* _Task_
Go through the lines below. Copy those with "from".

** Begin **

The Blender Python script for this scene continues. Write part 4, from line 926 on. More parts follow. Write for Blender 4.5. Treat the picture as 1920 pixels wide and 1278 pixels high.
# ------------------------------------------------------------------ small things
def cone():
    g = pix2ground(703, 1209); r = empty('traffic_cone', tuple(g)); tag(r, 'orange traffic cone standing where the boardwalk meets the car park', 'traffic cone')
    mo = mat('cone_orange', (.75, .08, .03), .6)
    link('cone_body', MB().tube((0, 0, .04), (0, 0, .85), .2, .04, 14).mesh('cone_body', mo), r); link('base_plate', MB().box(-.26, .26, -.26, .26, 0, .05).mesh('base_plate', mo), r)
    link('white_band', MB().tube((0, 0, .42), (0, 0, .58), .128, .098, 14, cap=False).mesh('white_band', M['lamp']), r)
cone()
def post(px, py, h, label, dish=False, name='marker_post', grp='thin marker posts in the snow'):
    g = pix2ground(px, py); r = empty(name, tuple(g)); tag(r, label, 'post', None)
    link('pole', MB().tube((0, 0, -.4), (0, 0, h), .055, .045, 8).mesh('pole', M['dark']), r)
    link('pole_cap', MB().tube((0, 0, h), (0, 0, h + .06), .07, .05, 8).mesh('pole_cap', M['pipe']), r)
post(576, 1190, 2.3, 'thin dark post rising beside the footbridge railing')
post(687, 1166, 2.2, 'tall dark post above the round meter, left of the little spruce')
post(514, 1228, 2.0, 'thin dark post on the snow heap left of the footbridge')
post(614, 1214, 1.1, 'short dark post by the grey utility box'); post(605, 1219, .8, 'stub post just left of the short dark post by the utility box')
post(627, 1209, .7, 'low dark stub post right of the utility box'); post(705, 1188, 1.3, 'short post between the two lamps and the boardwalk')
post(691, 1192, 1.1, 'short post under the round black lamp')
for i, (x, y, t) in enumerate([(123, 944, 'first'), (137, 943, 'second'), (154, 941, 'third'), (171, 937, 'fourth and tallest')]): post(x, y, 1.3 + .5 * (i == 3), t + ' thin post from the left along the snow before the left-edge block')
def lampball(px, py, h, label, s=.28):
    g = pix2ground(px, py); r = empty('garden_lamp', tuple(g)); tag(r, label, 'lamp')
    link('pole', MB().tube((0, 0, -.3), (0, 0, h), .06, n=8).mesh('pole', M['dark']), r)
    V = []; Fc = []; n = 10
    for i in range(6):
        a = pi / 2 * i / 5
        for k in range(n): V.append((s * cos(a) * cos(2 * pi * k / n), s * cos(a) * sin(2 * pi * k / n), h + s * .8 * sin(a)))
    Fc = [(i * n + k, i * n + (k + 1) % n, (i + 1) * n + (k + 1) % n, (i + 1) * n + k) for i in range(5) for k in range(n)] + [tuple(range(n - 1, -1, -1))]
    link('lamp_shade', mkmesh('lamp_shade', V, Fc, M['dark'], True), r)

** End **

* _Task solution_
The Blender Python script for this scene continues. Write part 4, from line 926 on. More parts follow. Write for Blender 4.5. Treat the picture as 1920 pixels wide and 1278 pixels high.
for i, (x, y, t) in enumerate([(123, 944, 'first'), (137, 943, 'second'), (154, 941, 'third'), (171, 937, 'fourth and tallest')]): post(x, y, 1.3 + .5 * (i == 3), t + ' thin post from the left along the snow before the left-edge block')